L’Agenzia non ha mai chiarito se richieda anche il riporto di tali operazioni (1/04 – 15/05) nell’ambito delle liquidazioni periodiche; considerato che la norma nulla dice nel merito, si deve ritenere che ciò non risulti obbligatorio, anche se dal punto di vista meccanografico risulterà difficile poter effettuare il riporto “in automatico”  nel modulo corretto (in sostanza occorre effettuare una modifica manuale nell’ambito dei due moduli).

Dal punto di vista “sostanziale”, la compilazione dei due moduli rispettando la data di efficacia del conferimento non modifica la posizione di debito credito complessiva, nel presupposto che comunque la posizione provvisoria a debito/credito della ditta individuale transiti sulla società;  tuttavia ciò potrebbe comportare una contestazione da parte dell’Agenzia.

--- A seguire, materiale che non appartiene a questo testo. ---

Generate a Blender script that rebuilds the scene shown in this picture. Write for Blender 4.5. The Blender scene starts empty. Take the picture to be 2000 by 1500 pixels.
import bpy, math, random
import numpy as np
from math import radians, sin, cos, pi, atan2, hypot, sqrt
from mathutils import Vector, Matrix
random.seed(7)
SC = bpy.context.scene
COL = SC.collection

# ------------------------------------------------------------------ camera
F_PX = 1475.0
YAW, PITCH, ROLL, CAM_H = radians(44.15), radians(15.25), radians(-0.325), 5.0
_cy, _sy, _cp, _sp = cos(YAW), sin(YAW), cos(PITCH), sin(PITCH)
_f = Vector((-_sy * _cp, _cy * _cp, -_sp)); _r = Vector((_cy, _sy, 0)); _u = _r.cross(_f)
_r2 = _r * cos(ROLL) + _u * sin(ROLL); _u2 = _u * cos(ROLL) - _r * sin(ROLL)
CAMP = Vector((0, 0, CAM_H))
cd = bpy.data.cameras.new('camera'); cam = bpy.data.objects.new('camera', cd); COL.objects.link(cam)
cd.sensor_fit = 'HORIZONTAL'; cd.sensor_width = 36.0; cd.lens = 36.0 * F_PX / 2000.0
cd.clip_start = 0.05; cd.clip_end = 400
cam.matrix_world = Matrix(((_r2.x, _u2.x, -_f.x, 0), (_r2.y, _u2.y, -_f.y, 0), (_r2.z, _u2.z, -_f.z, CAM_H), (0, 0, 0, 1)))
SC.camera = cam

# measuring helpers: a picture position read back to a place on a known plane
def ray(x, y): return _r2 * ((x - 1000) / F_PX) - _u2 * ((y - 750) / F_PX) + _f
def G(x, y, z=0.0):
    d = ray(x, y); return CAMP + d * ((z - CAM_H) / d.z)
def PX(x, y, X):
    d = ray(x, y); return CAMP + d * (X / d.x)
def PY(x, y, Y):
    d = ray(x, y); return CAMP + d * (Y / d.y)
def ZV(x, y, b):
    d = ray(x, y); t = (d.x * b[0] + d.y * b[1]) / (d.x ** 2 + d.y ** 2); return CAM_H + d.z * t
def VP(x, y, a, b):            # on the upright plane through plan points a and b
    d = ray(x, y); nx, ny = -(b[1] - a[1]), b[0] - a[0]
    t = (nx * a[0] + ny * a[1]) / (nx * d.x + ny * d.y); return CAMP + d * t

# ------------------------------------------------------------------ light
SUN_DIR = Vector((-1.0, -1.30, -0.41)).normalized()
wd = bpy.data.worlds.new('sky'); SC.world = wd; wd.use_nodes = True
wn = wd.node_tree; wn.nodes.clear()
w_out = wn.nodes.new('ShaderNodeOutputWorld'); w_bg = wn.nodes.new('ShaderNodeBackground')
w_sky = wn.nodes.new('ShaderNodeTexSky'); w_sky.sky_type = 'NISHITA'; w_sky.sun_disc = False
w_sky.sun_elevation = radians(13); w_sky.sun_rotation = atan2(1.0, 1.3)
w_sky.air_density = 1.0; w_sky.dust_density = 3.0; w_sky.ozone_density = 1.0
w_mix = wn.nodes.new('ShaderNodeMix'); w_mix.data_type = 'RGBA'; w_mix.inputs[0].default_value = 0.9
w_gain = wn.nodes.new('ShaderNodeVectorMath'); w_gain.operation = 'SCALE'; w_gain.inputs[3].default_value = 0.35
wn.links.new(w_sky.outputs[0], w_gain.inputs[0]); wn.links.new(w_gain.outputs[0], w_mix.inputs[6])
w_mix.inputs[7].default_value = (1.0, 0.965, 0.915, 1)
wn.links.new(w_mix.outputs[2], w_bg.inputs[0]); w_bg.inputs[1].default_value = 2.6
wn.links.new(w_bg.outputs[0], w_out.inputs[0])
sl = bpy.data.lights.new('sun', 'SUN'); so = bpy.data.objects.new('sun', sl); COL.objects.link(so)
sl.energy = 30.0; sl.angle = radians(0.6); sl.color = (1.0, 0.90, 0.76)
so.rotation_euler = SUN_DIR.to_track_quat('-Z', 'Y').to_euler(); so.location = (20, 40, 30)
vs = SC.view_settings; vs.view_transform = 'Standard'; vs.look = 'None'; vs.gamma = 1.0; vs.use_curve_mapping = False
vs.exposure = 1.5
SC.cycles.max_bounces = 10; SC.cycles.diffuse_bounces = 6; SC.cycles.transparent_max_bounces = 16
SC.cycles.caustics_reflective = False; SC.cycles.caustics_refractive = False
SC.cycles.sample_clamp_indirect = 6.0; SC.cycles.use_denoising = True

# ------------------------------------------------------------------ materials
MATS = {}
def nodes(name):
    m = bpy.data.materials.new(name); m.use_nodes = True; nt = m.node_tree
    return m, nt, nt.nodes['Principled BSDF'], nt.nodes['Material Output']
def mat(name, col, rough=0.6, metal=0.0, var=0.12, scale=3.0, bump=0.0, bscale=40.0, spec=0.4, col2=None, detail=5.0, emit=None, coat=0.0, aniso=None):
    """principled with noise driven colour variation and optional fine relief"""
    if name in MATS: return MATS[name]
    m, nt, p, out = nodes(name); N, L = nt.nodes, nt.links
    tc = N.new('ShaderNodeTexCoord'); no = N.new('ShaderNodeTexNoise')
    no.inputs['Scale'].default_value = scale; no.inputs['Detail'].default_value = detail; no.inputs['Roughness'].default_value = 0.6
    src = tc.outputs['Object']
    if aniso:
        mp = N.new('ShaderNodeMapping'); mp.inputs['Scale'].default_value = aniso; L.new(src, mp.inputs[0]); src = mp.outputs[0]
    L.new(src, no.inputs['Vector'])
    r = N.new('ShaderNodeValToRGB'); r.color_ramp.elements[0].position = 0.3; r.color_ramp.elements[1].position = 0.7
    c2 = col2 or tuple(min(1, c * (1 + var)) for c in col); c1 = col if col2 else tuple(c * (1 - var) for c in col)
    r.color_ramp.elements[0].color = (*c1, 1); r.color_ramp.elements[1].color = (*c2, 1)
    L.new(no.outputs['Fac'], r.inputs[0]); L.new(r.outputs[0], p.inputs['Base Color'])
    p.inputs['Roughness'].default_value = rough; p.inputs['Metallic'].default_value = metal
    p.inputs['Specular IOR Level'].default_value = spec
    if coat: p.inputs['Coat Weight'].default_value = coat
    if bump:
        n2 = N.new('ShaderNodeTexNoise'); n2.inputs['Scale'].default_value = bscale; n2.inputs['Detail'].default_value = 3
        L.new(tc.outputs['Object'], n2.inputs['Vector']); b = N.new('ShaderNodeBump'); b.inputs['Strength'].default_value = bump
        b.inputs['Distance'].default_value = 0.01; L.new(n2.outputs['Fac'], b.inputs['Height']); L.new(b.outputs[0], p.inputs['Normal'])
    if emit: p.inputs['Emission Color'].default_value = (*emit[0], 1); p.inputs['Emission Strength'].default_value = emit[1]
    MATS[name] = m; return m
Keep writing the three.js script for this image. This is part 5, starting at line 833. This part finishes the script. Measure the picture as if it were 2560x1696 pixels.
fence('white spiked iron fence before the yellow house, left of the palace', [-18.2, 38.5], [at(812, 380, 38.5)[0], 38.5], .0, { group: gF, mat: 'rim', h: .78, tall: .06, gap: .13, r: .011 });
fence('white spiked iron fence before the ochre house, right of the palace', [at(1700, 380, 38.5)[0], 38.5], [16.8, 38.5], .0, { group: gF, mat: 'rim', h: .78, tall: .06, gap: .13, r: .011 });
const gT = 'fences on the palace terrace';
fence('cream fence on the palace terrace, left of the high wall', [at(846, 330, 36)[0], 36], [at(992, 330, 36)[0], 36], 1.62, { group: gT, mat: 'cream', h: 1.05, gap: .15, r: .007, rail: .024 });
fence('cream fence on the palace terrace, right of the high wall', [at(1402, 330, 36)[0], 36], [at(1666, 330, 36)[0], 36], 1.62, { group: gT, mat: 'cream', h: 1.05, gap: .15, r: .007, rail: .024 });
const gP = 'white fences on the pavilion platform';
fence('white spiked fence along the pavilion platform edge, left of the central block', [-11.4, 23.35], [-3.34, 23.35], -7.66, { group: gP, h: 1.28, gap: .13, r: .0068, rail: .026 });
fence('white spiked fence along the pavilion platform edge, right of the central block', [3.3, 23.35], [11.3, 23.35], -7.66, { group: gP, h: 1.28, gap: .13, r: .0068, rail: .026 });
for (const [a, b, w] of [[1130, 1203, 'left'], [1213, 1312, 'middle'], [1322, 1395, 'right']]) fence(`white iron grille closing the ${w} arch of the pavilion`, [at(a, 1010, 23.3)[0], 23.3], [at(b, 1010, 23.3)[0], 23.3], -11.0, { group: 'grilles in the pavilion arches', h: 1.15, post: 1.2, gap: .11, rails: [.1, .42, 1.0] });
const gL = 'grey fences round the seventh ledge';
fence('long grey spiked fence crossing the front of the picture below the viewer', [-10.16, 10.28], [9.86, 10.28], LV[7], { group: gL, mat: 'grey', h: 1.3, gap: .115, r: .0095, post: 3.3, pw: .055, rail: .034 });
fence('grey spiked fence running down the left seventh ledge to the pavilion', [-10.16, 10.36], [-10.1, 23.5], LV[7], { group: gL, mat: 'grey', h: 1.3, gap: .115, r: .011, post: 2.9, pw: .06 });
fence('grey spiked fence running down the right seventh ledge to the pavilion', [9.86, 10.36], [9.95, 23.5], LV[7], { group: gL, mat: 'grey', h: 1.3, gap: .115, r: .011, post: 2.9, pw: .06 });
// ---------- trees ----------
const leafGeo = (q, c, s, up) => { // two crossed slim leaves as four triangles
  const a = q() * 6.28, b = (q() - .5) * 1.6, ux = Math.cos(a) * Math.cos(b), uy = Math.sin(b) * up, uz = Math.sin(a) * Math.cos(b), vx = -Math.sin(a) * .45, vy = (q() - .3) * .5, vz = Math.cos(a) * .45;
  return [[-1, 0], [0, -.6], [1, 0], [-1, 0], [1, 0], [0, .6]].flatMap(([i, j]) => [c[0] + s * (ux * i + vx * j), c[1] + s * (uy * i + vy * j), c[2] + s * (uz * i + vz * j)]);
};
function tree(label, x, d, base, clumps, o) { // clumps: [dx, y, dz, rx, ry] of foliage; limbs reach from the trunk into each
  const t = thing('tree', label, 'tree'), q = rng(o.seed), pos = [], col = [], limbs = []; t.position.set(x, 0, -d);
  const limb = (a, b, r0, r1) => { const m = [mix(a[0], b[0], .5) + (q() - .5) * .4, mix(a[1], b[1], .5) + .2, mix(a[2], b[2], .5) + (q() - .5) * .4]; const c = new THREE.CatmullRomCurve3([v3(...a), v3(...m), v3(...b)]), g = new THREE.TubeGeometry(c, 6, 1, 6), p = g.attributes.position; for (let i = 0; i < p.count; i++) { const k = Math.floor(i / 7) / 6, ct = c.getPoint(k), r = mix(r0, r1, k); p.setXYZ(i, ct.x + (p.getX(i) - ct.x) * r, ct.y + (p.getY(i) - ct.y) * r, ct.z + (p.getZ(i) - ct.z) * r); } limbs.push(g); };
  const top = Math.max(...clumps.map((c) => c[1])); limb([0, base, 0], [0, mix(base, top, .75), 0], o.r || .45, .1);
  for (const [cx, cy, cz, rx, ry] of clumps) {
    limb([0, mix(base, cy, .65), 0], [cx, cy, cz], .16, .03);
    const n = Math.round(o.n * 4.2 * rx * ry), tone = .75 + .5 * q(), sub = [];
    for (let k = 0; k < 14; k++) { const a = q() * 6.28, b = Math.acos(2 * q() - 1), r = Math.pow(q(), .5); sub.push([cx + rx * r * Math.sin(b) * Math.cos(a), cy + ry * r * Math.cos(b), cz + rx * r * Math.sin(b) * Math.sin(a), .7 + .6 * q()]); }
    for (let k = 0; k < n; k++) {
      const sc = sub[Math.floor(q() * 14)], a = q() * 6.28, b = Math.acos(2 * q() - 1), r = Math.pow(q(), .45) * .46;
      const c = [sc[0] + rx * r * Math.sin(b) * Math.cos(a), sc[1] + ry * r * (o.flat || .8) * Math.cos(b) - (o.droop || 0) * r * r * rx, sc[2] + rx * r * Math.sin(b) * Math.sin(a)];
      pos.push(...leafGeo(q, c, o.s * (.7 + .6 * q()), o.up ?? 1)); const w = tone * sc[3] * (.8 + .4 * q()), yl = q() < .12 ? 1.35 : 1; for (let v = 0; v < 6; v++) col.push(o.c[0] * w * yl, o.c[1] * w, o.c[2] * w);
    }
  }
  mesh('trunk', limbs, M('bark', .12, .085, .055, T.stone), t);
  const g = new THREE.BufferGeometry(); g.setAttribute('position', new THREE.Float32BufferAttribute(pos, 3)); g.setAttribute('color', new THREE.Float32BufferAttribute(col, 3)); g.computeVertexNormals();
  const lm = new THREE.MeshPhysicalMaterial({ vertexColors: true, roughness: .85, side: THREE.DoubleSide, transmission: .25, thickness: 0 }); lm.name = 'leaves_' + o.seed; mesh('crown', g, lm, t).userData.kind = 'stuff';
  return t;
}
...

Si torni all’esempio sopra:  operare come indicato significherebbe effettuare una liquidazione Iva “straordinaria” al 15/05/2015 facendo transitare la posizione Iva di debito/credito sulla società.  Supponendo che la ditta individuale abbia registrato un debito del primo trimestre per € 5.000 ed un debito per le operazioni 1° aprile – 15 maggio per € 2.000, comporta che nel quadro VL del suo modulo risulterà un debito complessivo per € 2.000, in quanto a VL29 risulta solo versamento di € 5000 del primo trimestre.  Ciò potrebbe comportare una contestazione per tardivo versamento da parte dell’agenzia.